SWEDD Transforms Lives For Women and Girls Across North Africa

The $295 million United Nations and World Bank-backed project has provided vocational training to 100,000 women in one of the poorest regions in the world.

20.11.2019 | by Christy Romer
Photo by World Bank
Photo by World Bank

A $295 million United Nations and World Bank-backed project is transforming the lives of women and girls across North-Central Africa.

The Sahel Women’s Empowerment and Demographic Dividend (SWEDD) has spent four years working across seven countries—Benin, Burkina Faso, Chad, the Cote d’Ivoire, Mali, Mauritania and Niger—to increase access to education and healthcare, so that the Sahel can “harness the economic potential of women.”

It’s reached more than four million people with awareness campaigns on violence against women and issues related to reproductive and maternal health.

It runs a radio show, sharing messages on why girls’ empowerment is important. It’s trained 6,600 midwives across the countries and just under 100,000 women for vocational roles, including solar panel engineers.

SWEDD also runs over 1,500 schools to teach husbands and future husbands about family planning and household life. One participant’s wife told the World Bank that the course had improved her relationship “significantly,” as her husband now helps around the house and collects wood and water. “He even wanted to be present for the birth of their last child,” she added.

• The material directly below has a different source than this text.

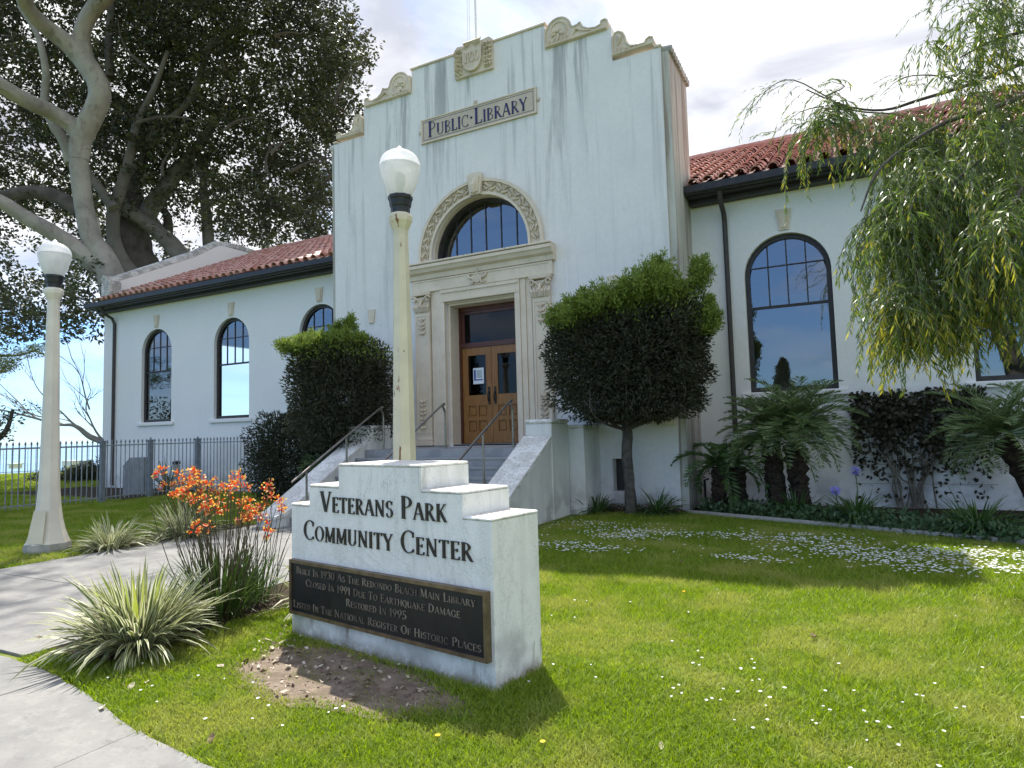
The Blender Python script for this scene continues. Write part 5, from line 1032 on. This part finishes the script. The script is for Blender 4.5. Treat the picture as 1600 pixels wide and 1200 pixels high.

“By helping girls develop income-generating activities or apply for jobs, we enable them to stand on their own feet,” Sy Savanneh Syrah, one of the managers of the SWEDD project for Côte d’Ivoire Government, told the World Bank. “Women’s empowerment is not only beneficial for girls; it benefits their families, the community as a whole, and our country’s economy.”


Particular challenges

While filled with courage, compassion and ambition, much like every other place in the world, communities in the Sahel have to content with conflicts, epidemics, famine, terrorism and forced migration. Just one in 10 girls finishes their secondary education in Niger, and one in two girls across the Niger gets married before they reach 18.

The UN adds that the Sahel, widely considered the poorest region in Africa, has a particularly high youth dependency ratio—the rate at which non-working young people depend on others to meet their needs.

Nonetheless, the World Bank shares stories of people trained by the scheme, including Innayatou Souradji, a 15-year-old girl who received a scholarship to continue her school studies; Alice Adja, from Côte d’Ivoire, who dreams of being a professional pastry chef; and Fatoumata Diallo, who has trained as a midwife in Mali.

“By promoting the empowerment of girls and women, SWEDD is helping tackle the major human capital challenge facing Africa,” Soukeyna Kane, World Bank Country Director for Mali, Niger, Chad, and Burkina Faso, said in the World Bank article. “The project’s impact will ripple across the entire society over the long term, reducing infant mortality and chronic malnutrition rates, boosting productivity and household incomes, and accelerating the demographic transition.

“For these reasons, we see the project as an indispensable poverty reduction tool and a priority for the World Bank.”